Rappelant que l'investissement sud-sud avait pris le dessus en Afrique, Mme Okonjo-Iweala a déclaré à l'AFP en marge de la conférence que la France était "un peu en retard sur cette conception des choses".
"Je suis venu dire aux entreprises française d'accentuer leurs investissements et de le faire dans la réciprocité", a insisté pour sa part François Hollande, estimant que Paris devait aussi "favoriser l'installation d'entrepreneurs africains en France".
"Je pense que le regard vers l'Afrique, sur l'Afrique doit profondément changer", a-t-il estimé en annonçant la création d'une "fondation franco-africaine pour la croissance" à laquelle seraient associés les patronats africain et français.

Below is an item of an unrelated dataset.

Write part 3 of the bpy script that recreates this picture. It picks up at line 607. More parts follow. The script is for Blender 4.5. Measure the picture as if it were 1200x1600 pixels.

Les organisations patronale française Medef et africaine Business Africa ont émis mercredi plusieurs propositions communes, notamment dans le domaine des infrastructures, de la formation et de l'innovation.
Mais l'"image positive" véhiculée par une Afrique jeune, à la croissance de plus de 5% en moyenne ces dix dernières années "ne doit pas cacher que l’Afrique subsaharienne reste aussi la région la plus pauvre du monde", a tempéré mercredi l'ONG One dans un communiqué.
"Le partenariat économique entre la France et l’Afrique doit avant tout être le moteur du développement pour l'Afrique et pour tous les citoyens africains et contribuer à la lutte contre l’extrême pauvreté" , a déclaré One.